Dieudonné en garde à vue : deux poids deux mesures à la liberté d'expression ?
"Sachez que ce soir je me sens Charlie Coulibaly". Dans un texte publié dimanche 12, et effacé depuis, sur son compte Facebook, l'humoriste polémique et policitien Dieudonné a lancé cette phrase en référence à Charlie Hebdo et à Amedy Coulibaly, le terroriste responsable du meurtre d'une policière à Montrouge et de la mort de quatre Français juifs porte de Vincennes, à Paris.
Dès le lendemain, la justice a annoncé qu'elle lançait une enquête pour "apologie du terrorisme" suite à ces propos. Dieudonné, placé en garde à vue dans le cadre de cette affaire ce mercredi matin, estime qu'il s'agit de sa liberté d'expression et se pose en victime d'une cabale organisée par le gouvernement. "Je suis considéré comme l'ennemi public numéro-1, alors que je ne cherche qu'à faire rire", juge-t-il dans une lettre adressée au ministre de l'Intérieur Bernard Cazeneuve. "L'Etat cherche à m'éliminer par tous les moyens (…), on cherche un prétexte pour m'interdire", assure ainsi le comédien controversé. Comment? Par des "procédures judiciaires", nombreuses, selon lui.
Il est vrai que le comédien polémique a eu maille à partir à de nombreuses reprises avec la justice ces dernières années, et ce bien avant l'arrivée de Bernard Cazeneuve au ministère de l'Intérieur. Pour autant, dans le cadre des affaires touchant à sa liberté d'expression, il n'a pas toujours été à condamné par la justice. Quelques exemples.
> "Isra-Heil"
1er décembre 2003. Sur le plateau d'On ne peut pas plaire à tout le monde, Dieudonné, affublé d'une kippa, d'un chapeau juif orthodoxe et d'une veste de camouflage, le visage masqué par une cagoule, joue un sketch dans lequel il évoque notamment le "fondamentalisme sioniste". Il choque surtout en clôturant son sketch par un "Isra-heil" (contraction de "Israël" et de "Heil Hitler") lancé en effectuant un salut nazi. Poursuivi par des associations, Dieudonné est relaxé en première instance (en 2004), en appel (2005) et enfin en cassation (2007). Les juges ont estimé que ses propos restaient dans le registre de l'humour.
> "Les Juifs, c’est une secte"
Les propos datent de 2002, mais ce n'est que cinq ans plus tard que la justice tranche. En février 2007, la Cour de cassation annule la relaxe de Dieudonné et le condamne pour "injure publique raciale". "Pour moi, les Juifs, c’est une secte, une escroquerie", avait-t-il déclaré à un hebdomadaire local de Lyon.
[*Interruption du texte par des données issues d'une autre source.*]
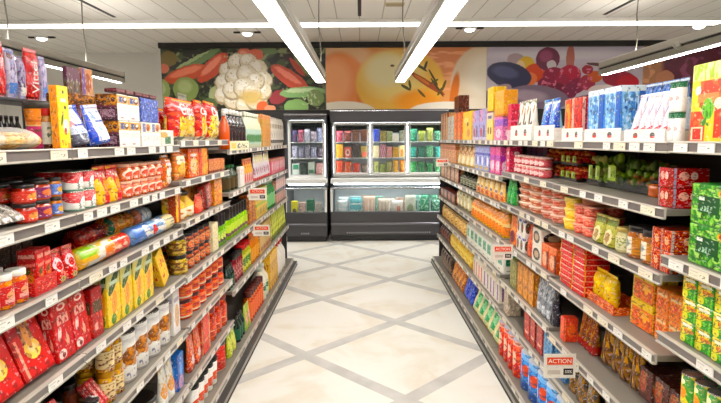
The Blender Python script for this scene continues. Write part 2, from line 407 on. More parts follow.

> La Shoah, de la "pornographie mémorielle"
Lors d'une conférence de presse, en février 2005, Dieudonné avait dénoncé le "lobby sioniste" et estimé que "les autorités sionistes (…) ont déclaré la guerre au monde noir". Il avait également comparé les commémorations de la Shoah à de la "pornographie mémorielle". Pour ces propos, la justice le reconnaît coupable de "diffamation publique à caractère racial", en septembre 2007.
> Les Juifs, des "négriers"
En novembre 2007, le polémiste est condamné pour "provocation et incitation à la haine raciale" pour avoir comparé les "Juifs" à des "négriers" dans les colonnes du Journal du Dimanche, en 2004.
> Le film L'Antisémite, de l'humour avant tout
Saisie par une association, la justice refuse d'interdire le film de Dieudonné L'Antisémite, en avril 2012. Si le juge a consenti que "la plupart des images et propos peuvent être ressentis comme particulièrement choquants et provocateurs", il n'a pas retenu les accusations de négationnisme, arguant du fait qu'il s'agissait d'une œuvre se présentant avant tout comme humoristique.
> Contestation de crimes contre l'humanité
La justice oblige, en février 2014, Dieudonné à retirer d'Internet deux séquences de sa vidéo 2014 sera l'année de la quenelle. Dans cette affaire, il est condamné pour "contestation de crimes contre l'humanité, diffamation raciale, provocation à la haine raciale et injure publique".